I don't know if anyone reads the comments, but I'd like to give a shout out to an old friend with her own website/blog who I ran into this weekend. www.heatherfink.com is the site. Check it out.

I am still trying to figure out how to post pictures, that stupid hello bullshit isn't working whatsoever so I think I'll just try and link so a few pics from last night

1 Comments:

Blogger Heather Fink said...

The I need backup confusion is straight out of a sitcom- I am so working that into something I write some day- and I am almost positive I know which Erika you are talking about since you describe her as having a strong personality. As a "schoolmate" she would always "tell it like it is" with a smile.
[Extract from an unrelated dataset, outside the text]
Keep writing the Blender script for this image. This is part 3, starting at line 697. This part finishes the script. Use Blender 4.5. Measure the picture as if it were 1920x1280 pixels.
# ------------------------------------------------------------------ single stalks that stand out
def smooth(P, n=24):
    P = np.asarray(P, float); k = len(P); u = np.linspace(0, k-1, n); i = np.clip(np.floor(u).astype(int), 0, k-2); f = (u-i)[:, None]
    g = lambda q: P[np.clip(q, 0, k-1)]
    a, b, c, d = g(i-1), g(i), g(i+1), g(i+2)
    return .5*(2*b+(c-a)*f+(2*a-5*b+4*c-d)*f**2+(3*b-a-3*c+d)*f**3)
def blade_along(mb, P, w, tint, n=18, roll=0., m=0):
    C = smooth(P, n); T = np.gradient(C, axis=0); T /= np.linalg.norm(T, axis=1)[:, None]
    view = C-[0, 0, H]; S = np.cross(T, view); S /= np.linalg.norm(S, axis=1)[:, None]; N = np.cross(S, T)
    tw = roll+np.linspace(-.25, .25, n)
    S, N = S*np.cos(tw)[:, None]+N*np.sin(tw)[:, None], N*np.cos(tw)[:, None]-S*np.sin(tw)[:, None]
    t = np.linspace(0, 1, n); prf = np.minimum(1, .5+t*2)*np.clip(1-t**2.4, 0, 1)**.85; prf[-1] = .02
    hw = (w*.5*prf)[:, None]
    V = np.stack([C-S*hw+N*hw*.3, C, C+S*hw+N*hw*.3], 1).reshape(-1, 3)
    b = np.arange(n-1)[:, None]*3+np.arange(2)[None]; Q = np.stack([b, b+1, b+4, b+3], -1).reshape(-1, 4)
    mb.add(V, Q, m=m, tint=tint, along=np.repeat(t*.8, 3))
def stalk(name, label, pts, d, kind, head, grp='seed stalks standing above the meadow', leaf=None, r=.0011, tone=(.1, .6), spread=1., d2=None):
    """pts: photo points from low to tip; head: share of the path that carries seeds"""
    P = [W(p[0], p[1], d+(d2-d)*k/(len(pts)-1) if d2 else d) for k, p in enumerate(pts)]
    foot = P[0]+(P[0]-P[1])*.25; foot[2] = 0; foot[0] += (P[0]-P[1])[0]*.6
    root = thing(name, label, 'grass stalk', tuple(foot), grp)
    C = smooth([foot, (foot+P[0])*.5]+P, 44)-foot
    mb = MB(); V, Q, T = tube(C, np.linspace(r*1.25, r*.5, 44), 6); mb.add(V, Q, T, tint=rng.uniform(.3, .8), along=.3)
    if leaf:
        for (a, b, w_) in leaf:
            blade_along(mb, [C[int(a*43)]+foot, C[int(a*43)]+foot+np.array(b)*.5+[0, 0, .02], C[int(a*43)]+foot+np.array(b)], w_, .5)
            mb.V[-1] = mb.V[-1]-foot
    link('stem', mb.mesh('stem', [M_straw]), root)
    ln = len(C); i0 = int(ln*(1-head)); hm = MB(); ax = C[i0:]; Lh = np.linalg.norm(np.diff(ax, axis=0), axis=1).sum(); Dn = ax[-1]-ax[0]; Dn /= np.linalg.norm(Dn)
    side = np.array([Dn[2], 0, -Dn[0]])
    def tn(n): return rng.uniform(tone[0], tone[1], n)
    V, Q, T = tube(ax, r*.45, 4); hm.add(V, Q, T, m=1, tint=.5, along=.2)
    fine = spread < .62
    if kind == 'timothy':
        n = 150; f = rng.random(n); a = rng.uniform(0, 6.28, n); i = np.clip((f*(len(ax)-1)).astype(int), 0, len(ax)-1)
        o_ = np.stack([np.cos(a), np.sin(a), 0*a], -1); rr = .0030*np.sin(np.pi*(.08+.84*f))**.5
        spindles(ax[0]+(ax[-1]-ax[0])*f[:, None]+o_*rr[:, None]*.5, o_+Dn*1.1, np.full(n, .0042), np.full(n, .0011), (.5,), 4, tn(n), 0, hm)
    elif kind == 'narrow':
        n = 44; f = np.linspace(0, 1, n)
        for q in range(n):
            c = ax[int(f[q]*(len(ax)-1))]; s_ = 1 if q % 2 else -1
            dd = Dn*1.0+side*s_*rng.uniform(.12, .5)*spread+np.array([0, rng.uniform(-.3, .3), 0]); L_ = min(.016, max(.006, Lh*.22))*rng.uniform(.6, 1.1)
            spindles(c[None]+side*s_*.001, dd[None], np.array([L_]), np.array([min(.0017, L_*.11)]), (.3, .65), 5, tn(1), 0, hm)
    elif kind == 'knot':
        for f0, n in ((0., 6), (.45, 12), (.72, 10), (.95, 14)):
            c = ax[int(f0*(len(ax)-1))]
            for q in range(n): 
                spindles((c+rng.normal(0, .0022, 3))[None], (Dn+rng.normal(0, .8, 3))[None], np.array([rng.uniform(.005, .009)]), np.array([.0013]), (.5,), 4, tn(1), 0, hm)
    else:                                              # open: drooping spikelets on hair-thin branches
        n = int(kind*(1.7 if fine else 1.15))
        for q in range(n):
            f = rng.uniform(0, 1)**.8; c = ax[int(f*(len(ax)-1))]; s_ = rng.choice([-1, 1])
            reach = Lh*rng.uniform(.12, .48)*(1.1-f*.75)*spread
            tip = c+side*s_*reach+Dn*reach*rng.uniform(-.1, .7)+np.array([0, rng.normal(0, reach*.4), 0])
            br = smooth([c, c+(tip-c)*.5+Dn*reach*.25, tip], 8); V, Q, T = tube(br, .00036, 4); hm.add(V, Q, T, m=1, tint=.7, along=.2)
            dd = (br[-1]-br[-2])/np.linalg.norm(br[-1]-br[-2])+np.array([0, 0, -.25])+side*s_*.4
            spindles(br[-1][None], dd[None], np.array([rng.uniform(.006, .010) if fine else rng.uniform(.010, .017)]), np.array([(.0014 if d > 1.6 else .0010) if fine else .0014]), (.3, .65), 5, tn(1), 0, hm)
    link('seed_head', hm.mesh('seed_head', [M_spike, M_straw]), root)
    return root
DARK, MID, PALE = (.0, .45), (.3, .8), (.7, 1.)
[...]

And I have that issue too about what to tell in the blog. I am pretty much no holds barred about myself- but I really have to censor myself when I want to bitch about someone else. Cause I know they could be reading it. I wish I could talk about cute boys I date- but I can't do that either, cause I gotta play it cool around the dudes- ya know? Cause I am googlable. Some people tell me they want to be annonymous in the blog, others want to be a part of the fun.

Thanks for the shout out. My blog's gone through fases since I first started writing. I had started as a way of dealing with harsher times, and it's sort of transformed.

How to do pics:
Well, heres the free way- if it's a pic from the net, right click on it, go to properties, and get the URL of the picture. Then cut and paste it into this HTML tag:
< img src="http://www.picture.com/picture.jpg" >
and you can adjust the size by making the width bigger or smaller, I say 300 is a good size:
< img src="http://www.picture.com/picture.jpg" width="300" >

And to upload your own pics, sign up for an account at www.flickr.com and follow the directions. (get the HTML code for automatic pics by going to "create a badge", or find the URL for your flickr pic by right clicking in preview mode.

Got it? Cool.

And how did I learn this kind of crap? I took a course called "the internet and you" at good ol RHS.